「趣味は野球やサッカーです」と言う人と、「趣味はアニメとゲームです」と言う人。あなたはこの言葉から、発言者にどんなイメージを持つだろうか。もし、両者に異なるイメージを持ったなら、自分の中の偏見に無自覚な可能性がある。
4月4日、ツイッターで、ある呟きが話題になっていた。入社式の自己紹介で「趣味はアニメとゲームです」と話した社員が、その後上司から苦言を呈されたというものだ。
「昨日入社式の自己紹介で新人の子が、趣味はアニメとゲームです!って発言してたんだけどその後上司が、入社式の自己紹介でアニメやゲームって…こういう場で言う趣味って野球とかサッカーじゃないの?ちょっと場違いだよね。とか言われたんだけど前者と後者で何の違いがあるのか私にはわからなかった」
「普通の意味が不明過ぎ」「趣味って場所によって変わるものなの?」
この呟きを受けてネットには、
「とりあえず、皆の前で『趣味はゲームとアニメです』と言う人間がいたら全力で止めたくなるフレンズ」
「音楽鑑賞(アニソン)とか言っとけばいいのに」
「社会での趣味は読書と料理以外認められません」
など、アニメやゲームと公言しないほうが良いという声も見られた。しかしやはり圧倒的に多かったのは上司の発言への批判だ。
「普通の意味が不明過ぎ」
「人の趣味にケチつけるのがよい上司だとは思えないなあ」
「場違い……って言葉がねぇ。趣味って、場所によって変わるものなのでしょうか? それとも場所に合わせて、その表現を変えるべきなのでしょうか?」
アニメやゲームは、公的な場で言うのが憚られる趣味なのだろうか。確かにかつては、子供のもの、大人のたしなむものではないと見る目もあった。犯罪者の育成を助長するといった誤ったイメージも広まり、眉をひそめる人もいた。
しかし今では違う。「今やオタク文化なんて日陰者どころか消費メジャーど真ん中だし、アニメ好きゲーム好きアイドル好きを公言する若者なんて珍しくないどころか没個性といっていいほど溢れかえってるというのに」というコメントの通り、メインストリームの文化として根付き始めている。

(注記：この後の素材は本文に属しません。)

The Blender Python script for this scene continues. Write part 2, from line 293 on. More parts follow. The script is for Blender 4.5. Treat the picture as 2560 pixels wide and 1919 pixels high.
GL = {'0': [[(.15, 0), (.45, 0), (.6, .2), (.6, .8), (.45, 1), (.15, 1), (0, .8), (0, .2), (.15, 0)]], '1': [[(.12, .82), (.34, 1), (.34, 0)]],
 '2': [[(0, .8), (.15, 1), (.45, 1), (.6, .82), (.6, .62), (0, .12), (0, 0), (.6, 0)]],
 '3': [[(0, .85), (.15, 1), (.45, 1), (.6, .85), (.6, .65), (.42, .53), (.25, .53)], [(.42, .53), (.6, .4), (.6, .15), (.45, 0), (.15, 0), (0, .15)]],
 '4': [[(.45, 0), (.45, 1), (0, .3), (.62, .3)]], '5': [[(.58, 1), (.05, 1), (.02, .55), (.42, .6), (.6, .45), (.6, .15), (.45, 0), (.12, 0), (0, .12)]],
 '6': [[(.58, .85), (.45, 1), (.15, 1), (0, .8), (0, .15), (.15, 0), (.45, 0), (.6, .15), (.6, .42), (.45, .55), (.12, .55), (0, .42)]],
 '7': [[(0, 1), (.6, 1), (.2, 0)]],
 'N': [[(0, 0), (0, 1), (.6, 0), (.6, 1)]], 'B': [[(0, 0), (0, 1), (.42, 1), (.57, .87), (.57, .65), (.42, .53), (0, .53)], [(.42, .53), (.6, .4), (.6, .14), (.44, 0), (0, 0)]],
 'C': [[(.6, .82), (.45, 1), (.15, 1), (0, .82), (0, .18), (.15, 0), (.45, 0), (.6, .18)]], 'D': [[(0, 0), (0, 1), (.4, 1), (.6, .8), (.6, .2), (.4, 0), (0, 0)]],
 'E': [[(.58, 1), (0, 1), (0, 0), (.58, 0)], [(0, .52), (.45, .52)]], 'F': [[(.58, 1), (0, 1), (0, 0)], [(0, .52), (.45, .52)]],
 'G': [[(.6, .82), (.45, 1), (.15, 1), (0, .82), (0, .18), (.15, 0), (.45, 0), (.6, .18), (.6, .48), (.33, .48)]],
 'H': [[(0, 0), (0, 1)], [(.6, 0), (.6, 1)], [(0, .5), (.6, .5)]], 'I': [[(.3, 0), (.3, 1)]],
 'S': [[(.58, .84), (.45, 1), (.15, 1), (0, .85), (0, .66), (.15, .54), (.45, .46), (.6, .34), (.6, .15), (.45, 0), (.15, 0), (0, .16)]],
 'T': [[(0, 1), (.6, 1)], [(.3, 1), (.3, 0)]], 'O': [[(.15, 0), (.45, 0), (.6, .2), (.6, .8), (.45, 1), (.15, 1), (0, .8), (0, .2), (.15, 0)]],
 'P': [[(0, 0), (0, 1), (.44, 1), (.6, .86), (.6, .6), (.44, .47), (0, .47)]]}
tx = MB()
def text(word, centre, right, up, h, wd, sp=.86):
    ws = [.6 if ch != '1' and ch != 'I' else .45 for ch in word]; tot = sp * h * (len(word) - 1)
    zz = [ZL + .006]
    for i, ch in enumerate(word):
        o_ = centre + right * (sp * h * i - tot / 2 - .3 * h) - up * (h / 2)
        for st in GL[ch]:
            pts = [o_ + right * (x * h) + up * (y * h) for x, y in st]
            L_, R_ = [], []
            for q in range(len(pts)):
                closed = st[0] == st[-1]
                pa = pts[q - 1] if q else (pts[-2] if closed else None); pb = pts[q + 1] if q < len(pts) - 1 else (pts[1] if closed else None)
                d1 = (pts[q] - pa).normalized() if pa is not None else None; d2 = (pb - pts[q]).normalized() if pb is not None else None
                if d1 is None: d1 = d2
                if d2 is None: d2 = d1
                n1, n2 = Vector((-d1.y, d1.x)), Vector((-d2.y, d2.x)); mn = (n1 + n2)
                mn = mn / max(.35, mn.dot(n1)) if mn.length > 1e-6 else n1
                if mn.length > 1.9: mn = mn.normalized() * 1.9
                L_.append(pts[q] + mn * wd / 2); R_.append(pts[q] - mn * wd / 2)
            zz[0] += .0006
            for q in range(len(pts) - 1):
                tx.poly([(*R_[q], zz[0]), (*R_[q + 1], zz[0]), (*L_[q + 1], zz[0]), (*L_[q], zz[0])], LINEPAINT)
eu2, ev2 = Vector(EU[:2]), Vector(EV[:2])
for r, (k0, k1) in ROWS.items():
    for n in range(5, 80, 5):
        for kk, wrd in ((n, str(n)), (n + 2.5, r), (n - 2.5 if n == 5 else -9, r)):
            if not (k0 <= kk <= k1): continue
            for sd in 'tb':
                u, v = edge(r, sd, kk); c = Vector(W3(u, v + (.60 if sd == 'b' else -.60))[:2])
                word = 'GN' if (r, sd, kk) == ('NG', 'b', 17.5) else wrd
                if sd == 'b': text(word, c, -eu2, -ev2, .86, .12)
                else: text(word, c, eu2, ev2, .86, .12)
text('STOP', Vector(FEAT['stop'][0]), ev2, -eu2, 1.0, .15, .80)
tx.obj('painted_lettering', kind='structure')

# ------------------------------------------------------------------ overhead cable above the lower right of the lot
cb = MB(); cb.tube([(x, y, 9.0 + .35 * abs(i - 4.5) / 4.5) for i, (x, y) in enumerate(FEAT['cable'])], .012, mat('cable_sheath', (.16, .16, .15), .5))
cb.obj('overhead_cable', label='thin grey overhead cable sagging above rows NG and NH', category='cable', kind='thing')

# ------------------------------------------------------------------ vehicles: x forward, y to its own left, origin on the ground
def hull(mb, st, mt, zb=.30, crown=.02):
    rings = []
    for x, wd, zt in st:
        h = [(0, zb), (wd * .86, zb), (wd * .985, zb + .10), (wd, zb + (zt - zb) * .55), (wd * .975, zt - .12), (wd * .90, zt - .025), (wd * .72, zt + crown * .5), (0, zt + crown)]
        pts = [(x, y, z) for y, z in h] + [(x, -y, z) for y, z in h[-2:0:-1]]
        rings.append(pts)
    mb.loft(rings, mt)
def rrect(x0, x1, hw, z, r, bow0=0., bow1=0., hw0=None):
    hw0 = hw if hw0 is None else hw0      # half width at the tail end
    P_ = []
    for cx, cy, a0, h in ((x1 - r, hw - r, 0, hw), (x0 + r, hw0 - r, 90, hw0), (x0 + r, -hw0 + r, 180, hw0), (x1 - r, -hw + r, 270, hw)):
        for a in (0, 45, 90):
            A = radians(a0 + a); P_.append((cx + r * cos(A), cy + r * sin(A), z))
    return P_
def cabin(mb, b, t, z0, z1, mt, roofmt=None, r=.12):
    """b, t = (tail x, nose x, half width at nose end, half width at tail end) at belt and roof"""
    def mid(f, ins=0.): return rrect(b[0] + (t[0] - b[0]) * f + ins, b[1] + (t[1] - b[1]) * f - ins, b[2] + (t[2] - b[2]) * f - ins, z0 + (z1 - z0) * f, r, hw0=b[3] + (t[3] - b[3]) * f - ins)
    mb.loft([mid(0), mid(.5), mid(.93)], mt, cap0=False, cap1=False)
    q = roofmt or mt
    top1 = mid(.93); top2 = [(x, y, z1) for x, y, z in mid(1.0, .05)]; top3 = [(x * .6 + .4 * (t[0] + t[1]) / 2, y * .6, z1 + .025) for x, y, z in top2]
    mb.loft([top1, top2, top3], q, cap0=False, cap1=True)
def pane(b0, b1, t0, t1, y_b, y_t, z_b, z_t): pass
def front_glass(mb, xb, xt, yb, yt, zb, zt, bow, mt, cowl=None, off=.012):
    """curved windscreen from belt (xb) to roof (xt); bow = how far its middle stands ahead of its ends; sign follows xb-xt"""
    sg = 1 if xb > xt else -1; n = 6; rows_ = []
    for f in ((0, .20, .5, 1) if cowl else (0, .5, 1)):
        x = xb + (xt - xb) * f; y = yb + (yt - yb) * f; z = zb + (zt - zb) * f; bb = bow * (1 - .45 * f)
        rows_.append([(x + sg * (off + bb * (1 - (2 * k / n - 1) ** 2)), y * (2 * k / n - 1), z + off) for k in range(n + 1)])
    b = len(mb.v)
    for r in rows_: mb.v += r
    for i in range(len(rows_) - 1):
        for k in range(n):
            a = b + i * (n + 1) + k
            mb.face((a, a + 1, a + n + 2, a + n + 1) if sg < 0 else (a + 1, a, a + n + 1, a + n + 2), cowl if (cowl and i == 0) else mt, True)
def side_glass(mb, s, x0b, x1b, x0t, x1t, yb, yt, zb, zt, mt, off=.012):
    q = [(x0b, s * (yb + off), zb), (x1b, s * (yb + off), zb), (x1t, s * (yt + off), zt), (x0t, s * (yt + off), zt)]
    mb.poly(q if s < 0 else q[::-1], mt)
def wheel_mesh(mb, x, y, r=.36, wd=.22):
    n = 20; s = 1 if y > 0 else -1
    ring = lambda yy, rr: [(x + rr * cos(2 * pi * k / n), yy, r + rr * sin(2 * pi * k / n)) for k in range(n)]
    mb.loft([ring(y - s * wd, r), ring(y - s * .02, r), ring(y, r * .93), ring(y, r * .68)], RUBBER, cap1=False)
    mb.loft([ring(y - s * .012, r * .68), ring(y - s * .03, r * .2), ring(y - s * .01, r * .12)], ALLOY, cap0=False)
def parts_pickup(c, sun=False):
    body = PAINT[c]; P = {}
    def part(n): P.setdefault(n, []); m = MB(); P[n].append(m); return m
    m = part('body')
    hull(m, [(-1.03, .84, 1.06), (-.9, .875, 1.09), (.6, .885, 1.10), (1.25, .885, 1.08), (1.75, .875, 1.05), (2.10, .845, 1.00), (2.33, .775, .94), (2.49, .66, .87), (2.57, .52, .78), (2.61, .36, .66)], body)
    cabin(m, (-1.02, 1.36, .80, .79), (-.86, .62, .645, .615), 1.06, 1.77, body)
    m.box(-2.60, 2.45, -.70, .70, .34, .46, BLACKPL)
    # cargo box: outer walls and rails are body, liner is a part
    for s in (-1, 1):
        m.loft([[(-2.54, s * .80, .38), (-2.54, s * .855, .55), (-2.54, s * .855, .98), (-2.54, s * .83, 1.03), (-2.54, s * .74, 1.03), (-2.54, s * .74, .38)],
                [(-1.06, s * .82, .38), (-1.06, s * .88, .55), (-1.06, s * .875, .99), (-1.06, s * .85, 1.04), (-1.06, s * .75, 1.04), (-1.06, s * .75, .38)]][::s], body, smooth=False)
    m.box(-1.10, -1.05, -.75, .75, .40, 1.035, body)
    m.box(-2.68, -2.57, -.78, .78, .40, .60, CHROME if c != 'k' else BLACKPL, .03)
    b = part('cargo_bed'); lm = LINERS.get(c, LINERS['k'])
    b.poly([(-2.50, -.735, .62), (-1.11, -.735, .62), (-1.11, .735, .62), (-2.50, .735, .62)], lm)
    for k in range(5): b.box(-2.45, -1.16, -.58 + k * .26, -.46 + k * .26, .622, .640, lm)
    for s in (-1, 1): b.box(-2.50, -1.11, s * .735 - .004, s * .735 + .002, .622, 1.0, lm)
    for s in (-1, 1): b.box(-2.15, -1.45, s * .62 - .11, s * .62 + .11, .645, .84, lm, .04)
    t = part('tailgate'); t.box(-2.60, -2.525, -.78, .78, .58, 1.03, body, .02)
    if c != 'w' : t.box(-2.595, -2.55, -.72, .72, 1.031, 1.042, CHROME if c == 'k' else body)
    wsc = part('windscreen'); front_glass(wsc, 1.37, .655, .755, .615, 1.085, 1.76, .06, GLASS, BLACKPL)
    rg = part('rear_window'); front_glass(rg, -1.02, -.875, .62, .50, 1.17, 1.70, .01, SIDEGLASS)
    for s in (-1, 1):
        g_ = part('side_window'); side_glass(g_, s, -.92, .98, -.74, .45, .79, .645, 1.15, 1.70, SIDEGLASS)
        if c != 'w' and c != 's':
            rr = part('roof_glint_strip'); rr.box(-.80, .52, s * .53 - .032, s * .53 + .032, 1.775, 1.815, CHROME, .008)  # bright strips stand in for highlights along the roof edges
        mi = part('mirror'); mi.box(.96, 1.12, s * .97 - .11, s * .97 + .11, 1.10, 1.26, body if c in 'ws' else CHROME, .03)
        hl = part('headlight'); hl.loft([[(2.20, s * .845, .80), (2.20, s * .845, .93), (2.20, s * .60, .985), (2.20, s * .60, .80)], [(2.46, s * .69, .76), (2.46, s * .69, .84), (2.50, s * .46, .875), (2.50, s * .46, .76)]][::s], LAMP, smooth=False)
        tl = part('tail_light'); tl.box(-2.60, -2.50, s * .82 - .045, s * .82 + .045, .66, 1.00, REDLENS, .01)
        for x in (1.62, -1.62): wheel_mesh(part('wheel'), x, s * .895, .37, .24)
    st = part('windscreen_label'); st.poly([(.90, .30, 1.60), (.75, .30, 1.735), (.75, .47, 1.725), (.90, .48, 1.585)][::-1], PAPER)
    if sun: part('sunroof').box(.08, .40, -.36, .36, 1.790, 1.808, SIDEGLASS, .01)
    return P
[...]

経済紙「週刊東洋経済」の4月1日号では「熱狂!アニメ経済圏」と特集が組まれ、教養として見ておくべきアニメ一覧なども記されているほどだ。件の上司は、こうした実態を知らず、旧来のイメージに囚われたままだったのだろうか。
「20年くらい前だと口が裂けても言えなかった」上司が当事者だった可能性も
もう1つ別の見方もできる。実はその上司もアニメやゲームが好きなのに、周りの目を気にして言い出せなかった、もしくは公言して諫められた経験がある、という可能性だ。
だとしたら、この上司も新入社員と同じように価値観の押し付けに苦しんだ被害者のひとりである。ツイッターで寄せられた「20年くらい前だと口が裂けても言えなかったよ」というコメントのように、好きなものを好きと言えない空気の中で生きてきた可能性もある。するとどうだろう、今回の発言で責めるべき相手は、上司ではなく、アニメやゲームは人前で言うのが憚られる趣味だとする社会の風潮ではないだろうか。
アニメ「ばらかもん」の主題歌に、こうした一節がある。
「僕らは変わってく 守りたいものが変わっていく 理解されない宝物から 理解されるための建前へ」
大人になるにつれ、好きなものを好きと言いにくい空気を感じ始める。しかし、趣味に建前が必要な社会なんて窮屈ではないだろうか。
自分に相容れない趣味を好きと言われて素直に受け入れられない気持ちも分かる。ただ、そこで相手の趣味を否定するのではなく、一呼吸置き、関心を持って対話することを積み重ねなければ、誰もが好きなものを好きと言える社会はやってこない。
一人ひとりが自分の内側にある偏見に気付き、理性で是正してくこと。それが、いらない建前を壊すきっかけになるはずだ。